The situation has become quite complex at Teleport-NY.  It started out
as a neat investment in "telecommunications" by Merrill-Lynch, who
originally built most of the whole shebang.  Then M-L found out that
getting access to Manhattan and customers was darned expensive and not
of the quality expected. (Staten Island is primarily residential and
amazingly "remote" in a telephone network sense from Manhattan, so the
phone network wasn't really built for the demands of business and
things like lots of rented T-1 span lines.)

So, M-L expanded the Teleport charter to renting right-of-way in NYC
subway train tunnels for fiber cable of their own, to provide digital
facilities of top grade.  (I suspect that M-L is one of its own best
clients, of course, and got an immediate demand from themselves.)

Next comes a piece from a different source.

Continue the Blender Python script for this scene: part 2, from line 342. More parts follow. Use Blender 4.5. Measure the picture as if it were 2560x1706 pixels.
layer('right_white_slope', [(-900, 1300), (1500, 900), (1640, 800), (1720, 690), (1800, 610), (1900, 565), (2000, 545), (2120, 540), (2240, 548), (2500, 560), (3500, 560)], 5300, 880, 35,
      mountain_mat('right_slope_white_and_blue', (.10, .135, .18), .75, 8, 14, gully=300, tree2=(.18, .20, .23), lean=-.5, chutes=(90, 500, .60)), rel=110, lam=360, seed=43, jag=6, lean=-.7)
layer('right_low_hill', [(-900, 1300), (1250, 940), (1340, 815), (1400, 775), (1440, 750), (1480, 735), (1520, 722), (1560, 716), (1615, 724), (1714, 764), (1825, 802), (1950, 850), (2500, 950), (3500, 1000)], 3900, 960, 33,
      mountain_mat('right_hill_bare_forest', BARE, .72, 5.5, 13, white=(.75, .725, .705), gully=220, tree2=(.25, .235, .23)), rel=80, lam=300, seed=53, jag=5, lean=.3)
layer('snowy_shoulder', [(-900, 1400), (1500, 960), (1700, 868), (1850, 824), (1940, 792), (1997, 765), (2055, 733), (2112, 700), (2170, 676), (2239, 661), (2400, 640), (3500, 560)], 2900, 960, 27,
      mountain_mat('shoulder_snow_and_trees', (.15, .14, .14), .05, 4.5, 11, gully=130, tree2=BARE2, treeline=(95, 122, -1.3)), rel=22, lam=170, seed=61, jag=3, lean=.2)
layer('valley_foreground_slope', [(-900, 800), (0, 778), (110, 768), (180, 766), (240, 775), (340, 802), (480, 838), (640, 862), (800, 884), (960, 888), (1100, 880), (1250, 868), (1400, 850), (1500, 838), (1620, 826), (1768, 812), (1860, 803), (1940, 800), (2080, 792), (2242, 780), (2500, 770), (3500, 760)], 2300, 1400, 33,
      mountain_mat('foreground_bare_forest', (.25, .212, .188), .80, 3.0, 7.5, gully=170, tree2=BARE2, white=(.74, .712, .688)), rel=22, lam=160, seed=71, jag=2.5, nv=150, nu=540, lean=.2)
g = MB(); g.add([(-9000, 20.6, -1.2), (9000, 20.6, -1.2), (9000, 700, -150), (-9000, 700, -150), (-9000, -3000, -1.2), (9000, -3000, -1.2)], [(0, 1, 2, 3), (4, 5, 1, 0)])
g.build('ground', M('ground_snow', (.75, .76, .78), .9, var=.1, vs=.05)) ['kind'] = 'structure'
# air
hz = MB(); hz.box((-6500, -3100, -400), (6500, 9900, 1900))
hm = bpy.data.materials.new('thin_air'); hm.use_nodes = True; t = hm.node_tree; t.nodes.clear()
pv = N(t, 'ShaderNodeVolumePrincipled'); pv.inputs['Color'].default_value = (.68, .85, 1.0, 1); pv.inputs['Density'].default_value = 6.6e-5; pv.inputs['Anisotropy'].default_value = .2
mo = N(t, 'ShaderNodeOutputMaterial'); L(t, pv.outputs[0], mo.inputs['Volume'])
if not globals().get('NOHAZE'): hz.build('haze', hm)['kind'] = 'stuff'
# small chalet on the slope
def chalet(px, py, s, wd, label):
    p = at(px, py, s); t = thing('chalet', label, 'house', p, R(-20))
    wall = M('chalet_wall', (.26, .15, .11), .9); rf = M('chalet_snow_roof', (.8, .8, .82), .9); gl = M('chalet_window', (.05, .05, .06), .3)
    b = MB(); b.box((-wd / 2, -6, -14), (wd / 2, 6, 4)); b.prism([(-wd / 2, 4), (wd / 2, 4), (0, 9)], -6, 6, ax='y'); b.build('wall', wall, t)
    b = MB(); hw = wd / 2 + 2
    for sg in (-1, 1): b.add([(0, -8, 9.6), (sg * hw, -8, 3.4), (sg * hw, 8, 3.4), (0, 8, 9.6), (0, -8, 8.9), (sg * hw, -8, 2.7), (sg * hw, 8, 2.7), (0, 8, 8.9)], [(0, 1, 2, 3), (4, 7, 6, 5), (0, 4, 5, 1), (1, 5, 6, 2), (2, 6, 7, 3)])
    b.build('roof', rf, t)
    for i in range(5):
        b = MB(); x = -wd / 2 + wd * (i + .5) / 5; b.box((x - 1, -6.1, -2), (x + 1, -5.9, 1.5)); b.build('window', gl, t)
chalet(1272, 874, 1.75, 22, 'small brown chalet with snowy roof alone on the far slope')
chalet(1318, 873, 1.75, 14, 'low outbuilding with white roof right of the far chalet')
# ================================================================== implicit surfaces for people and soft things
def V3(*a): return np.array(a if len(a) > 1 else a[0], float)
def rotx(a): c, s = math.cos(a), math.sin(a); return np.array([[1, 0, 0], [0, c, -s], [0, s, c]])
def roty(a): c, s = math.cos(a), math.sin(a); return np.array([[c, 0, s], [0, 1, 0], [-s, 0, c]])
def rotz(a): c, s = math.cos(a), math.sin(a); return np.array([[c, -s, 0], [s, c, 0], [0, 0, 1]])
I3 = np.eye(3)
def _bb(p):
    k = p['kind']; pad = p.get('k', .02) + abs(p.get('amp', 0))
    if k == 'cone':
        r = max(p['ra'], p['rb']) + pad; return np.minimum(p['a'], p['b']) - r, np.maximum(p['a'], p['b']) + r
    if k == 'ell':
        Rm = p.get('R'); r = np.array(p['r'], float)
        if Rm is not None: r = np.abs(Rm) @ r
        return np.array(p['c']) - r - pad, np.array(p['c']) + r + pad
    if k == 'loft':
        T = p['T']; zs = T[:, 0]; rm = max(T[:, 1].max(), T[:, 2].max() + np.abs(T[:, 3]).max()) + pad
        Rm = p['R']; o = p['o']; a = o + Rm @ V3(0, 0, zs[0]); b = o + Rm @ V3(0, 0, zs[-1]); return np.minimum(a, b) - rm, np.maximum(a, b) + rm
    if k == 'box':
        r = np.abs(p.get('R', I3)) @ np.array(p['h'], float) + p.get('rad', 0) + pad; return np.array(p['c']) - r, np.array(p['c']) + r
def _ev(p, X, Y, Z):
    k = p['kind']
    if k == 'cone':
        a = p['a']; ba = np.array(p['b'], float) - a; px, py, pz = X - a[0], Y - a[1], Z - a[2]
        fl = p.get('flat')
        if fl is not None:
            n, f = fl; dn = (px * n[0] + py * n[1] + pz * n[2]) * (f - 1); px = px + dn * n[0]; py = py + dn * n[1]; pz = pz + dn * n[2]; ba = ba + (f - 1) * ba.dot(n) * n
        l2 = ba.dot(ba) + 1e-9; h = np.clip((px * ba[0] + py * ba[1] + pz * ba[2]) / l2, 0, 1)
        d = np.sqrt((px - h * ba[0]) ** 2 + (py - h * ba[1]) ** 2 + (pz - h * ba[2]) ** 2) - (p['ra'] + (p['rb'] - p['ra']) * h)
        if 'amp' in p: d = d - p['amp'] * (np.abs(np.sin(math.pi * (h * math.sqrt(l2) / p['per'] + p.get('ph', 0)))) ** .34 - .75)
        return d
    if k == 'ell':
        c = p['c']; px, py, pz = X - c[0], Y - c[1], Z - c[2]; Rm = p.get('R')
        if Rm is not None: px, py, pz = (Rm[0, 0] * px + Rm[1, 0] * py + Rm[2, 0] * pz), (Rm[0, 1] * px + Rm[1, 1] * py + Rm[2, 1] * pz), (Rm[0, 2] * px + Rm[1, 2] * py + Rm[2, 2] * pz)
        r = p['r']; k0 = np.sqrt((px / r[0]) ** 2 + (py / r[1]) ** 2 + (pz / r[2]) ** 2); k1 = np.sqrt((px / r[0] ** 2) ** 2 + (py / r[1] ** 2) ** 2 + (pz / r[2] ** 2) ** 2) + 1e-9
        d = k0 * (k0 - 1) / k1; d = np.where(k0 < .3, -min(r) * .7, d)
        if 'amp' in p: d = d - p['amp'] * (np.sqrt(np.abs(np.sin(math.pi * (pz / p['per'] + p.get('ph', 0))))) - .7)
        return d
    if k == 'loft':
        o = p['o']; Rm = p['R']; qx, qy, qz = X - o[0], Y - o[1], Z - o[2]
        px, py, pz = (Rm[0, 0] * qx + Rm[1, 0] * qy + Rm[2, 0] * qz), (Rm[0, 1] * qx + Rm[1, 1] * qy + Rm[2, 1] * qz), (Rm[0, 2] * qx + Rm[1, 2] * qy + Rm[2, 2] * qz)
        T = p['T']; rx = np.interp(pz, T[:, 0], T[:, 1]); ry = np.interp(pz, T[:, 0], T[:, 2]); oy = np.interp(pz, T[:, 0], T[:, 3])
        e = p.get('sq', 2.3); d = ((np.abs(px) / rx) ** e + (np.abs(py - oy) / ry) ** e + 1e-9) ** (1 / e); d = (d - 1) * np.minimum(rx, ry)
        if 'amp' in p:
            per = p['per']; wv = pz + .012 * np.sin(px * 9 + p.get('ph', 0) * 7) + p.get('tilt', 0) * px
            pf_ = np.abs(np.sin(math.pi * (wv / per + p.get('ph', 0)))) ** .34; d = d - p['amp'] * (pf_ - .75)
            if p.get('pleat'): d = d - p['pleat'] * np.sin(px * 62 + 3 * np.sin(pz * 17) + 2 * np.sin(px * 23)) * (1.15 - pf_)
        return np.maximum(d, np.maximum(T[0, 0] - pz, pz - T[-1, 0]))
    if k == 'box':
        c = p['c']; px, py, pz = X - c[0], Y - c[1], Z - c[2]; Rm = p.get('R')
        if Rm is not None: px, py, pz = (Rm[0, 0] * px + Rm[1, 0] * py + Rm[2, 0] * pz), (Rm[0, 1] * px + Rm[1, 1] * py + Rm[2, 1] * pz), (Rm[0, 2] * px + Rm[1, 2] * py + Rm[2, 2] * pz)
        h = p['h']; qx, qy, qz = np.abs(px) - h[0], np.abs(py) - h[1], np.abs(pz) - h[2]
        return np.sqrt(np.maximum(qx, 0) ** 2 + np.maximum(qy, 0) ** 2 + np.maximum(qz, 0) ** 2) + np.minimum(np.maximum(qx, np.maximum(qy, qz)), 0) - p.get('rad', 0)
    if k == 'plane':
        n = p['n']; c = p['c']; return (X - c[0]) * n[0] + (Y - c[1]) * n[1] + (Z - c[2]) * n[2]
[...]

Anyhow, the satellite space segment business is a *hard* place to make
a buck, and M-L sold the satellite operating portion to Contel/ASC,
but remained the landlord.  Real estate is business financial types
know how to make a buck from, of course.

And, M-L's Teleport found out there were plenty of bucks to be made on
the fiber they had planted underground ... not just to get to the
Teleport, but around town.  That spurred them on to get into the
"alternate local carrier" business in about twenty major cities around
the nation.  So, you'll see Teleport Communications (the M-L
subsidiary) emerging in those ciities, offering local fiber in the
business area, in competition with Metropolitan Fiber Optics (which
had its start in the abandoned railway tunnels of our kind Moderator's
toddling home town, Chicago), was acquired by Peter Kiewit & Sons, the
contractor that planted many miles of fiber nationwide, and last, but
not least, the local Telco of each city.

Just to have something to watch, Kiewit's MFO is leading efforts to
force local Telcos to interconnect their plant with "Alternative
Access Carriers."  Watch the news on that.  Local Telco monopoly?  Not
for as long as you might think!

Final note: The very *day* that MFO opened up in San Francisco,
PacBell cut its local dedicated circuit rates by 40%.  Local Telco
monopoly, you say?  Only for dial tone ... and maybe not for long there,
either!

In addition to the MFO and Teleport national moves, there are some
local Alternate Access Carriers in cities around the country, keeping
a low profile, but doing their thing quietly.  The Telco response is
typically silent, but construction costs in most cities are really so
ridiculously low for fiber and rights-of-way are *not* that difficult
to find for the knowledgeable that they aren't going away.  Local
Telco monopoly, you say?

Only for dial tone, and maybe not for that long, either!